> **SHORT PROBLEM**:
Could you give the data below again, exactly and completely?

> **SUPPLIED DATA**:
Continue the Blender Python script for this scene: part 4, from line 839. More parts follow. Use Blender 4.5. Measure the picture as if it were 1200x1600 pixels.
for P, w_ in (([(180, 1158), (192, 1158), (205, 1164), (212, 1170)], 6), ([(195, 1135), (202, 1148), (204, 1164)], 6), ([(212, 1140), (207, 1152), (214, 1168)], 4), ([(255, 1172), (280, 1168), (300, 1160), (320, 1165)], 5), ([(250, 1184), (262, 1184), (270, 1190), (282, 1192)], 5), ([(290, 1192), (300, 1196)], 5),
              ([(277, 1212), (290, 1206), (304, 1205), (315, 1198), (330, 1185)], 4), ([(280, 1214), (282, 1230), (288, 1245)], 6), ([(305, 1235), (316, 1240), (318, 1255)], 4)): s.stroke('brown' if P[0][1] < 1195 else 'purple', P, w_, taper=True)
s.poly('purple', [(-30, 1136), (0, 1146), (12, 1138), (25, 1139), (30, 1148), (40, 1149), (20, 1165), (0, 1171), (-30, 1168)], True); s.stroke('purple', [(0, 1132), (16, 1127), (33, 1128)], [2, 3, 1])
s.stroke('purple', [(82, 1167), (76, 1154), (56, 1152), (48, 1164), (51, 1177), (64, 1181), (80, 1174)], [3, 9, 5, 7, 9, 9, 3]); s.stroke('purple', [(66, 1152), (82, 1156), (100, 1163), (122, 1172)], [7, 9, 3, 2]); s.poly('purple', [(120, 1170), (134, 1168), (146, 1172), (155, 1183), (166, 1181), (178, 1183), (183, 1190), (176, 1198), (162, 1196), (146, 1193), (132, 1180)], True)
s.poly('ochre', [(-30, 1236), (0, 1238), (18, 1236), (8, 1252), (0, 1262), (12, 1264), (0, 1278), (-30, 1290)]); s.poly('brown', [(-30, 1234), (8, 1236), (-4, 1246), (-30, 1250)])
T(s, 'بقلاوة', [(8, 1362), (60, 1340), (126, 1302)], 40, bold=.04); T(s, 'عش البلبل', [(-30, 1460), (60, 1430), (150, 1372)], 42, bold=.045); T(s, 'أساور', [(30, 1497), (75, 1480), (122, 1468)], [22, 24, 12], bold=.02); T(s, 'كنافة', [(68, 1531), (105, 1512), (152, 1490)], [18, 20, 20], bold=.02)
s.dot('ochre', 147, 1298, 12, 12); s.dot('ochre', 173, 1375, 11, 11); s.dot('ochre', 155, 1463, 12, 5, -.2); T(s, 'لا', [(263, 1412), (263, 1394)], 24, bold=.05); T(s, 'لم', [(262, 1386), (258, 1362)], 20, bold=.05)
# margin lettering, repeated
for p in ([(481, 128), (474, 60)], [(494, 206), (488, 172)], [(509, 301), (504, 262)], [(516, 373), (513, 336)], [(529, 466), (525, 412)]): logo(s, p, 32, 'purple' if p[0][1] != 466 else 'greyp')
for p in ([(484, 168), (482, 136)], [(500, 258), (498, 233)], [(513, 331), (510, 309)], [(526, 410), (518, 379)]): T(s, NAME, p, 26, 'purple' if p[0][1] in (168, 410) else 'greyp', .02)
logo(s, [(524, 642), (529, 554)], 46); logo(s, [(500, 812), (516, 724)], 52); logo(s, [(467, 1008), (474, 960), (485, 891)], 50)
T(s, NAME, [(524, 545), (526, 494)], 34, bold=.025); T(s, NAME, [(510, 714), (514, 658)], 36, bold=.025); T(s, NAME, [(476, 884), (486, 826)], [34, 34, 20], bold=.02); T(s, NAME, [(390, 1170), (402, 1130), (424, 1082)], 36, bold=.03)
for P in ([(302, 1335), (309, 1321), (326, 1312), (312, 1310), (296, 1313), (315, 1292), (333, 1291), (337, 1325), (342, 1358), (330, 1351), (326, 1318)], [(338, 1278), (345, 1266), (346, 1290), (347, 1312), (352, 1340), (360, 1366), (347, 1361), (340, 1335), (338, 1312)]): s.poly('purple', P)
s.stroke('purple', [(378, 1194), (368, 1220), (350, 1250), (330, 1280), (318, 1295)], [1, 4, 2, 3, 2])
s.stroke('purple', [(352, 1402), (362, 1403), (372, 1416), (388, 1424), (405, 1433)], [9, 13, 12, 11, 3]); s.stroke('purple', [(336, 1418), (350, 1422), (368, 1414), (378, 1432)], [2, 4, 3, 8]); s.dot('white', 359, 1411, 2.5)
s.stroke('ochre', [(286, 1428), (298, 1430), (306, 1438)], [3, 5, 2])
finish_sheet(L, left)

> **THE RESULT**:
Continue the Blender Python script for this scene: part 4, from line 839. More parts follow. Use Blender 4.5. Measure the picture as if it were 1200x1600 pixels.
for P, w_ in (([(180, 1158), (192, 1158), (205, 1164), (212, 1170)], 6), ([(195, 1135), (202, 1148), (204, 1164)], 6), ([(212, 1140), (207, 1152), (214, 1168)], 4), ([(255, 1172), (280, 1168), (300, 1160), (320, 1165)], 5), ([(250, 1184), (262, 1184), (270, 1190), (282, 1192)], 5), ([(290, 1192), (300, 1196)], 5),
              ([(277, 1212), (290, 1206), (304, 1205), (315, 1198), (330, 1185)], 4), ([(280, 1214), (282, 1230), (288, 1245)], 6), ([(305, 1235), (316, 1240), (318, 1255)], 4)): s.stroke('brown' if P[0][1] < 1195 else 'purple', P, w_, taper=True)
s.poly('purple', [(-30, 1136), (0, 1146), (12, 1138), (25, 1139), (30, 1148), (40, 1149), (20, 1165), (0, 1171), (-30, 1168)], True); s.stroke('purple', [(0, 1132), (16, 1127), (33, 1128)], [2, 3, 1])
s.stroke('purple', [(82, 1167), (76, 1154), (56, 1152), (48, 1164), (51, 1177), (64, 1181), (80, 1174)], [3, 9, 5, 7, 9, 9, 3]); s.stroke('purple', [(66, 1152), (82, 1156), (100, 1163), (122, 1172)], [7, 9, 3, 2]); s.poly('purple', [(120, 1170), (134, 1168), (146, 1172), (155, 1183), (166, 1181), (178, 1183), (183, 1190), (176, 1198), (162, 1196), (146, 1193), (132, 1180)], True)
s.poly('ochre', [(-30, 1236), (0, 1238), (18, 1236), (8, 1252), (0, 1262), (12, 1264), (0, 1278), (-30, 1290)]); s.poly('brown', [(-30, 1234), (8, 1236), (-4, 1246), (-30, 1250)])
T(s, 'بقلاوة', [(8, 1362), (60, 1340), (126, 1302)], 40, bold=.04); T(s, 'عش البلبل', [(-30, 1460), (60, 1430), (150, 1372)], 42, bold=.045); T(s, 'أساور', [(30, 1497), (75, 1480), (122, 1468)], [22, 24, 12], bold=.02); T(s, 'كنافة', [(68, 1531), (105, 1512), (152, 1490)], [18, 20, 20], bold=.02)
s.dot('ochre', 147, 1298, 12, 12); s.dot('ochre', 173, 1375, 11, 11); s.dot('ochre', 155, 1463, 12, 5, -.2); T(s, 'لا', [(263, 1412), (263, 1394)], 24, bold=.05); T(s, 'لم', [(262, 1386), (258, 1362)], 20, bold=.05)
# margin lettering, repeated
for p in ([(481, 128), (474, 60)], [(494, 206), (488, 172)], [(509, 301), (504, 262)], [(516, 373), (513, 336)], [(529, 466), (525, 412)]): logo(s, p, 32, 'purple' if p[0][1] != 466 else 'greyp')
for p in ([(484, 168), (482, 136)], [(500, 258), (498, 233)], [(513, 331), (510, 309)], [(526, 410), (518, 379)]): T(s, NAME, p, 26, 'purple' if p[0][1] in (168, 410) else 'greyp', .02)
logo(s, [(524, 642), (529, 554)], 46); logo(s, [(500, 812), (516, 724)], 52); logo(s, [(467, 1008), (474, 960), (485, 891)], 50)
T(s, NAME, [(524, 545), (526, 494)], 34, bold=.025); T(s, NAME, [(510, 714), (514, 658)], 36, bold=.025); T(s, NAME, [(476, 884), (486, 826)], [34, 34, 20], bold=.02); T(s, NAME, [(390, 1170), (402, 1130), (424, 1082)], 36, bold=.03)
for P in ([(302, 1335), (309, 1321), (326, 1312), (312, 1310), (296, 1313), (315, 1292), (333, 1291), (337, 1325), (342, 1358), (330, 1351), (326, 1318)], [(338, 1278), (345, 1266), (346, 1290), (347, 1312), (352, 1340), (360, 1366), (347, 1361), (340, 1335), (338, 1312)]): s.poly('purple', P)
s.stroke('purple', [(378, 1194), (368, 1220), (350, 1250), (330, 1280), (318, 1295)], [1, 4, 2, 3, 2])
s.stroke('purple', [(352, 1402), (362, 1403), (372, 1416), (388, 1424), (405, 1433)], [9, 13, 12, 11, 3]); s.stroke('purple', [(336, 1418), (350, 1422), (368, 1414), (378, 1432)], [2, 4, 3, 8]); s.dot('white', 359, 1411, 2.5)
s.stroke('ochre', [(286, 1428), (298, 1430), (306, 1438)], [3, 5, 2])
finish_sheet(L, left)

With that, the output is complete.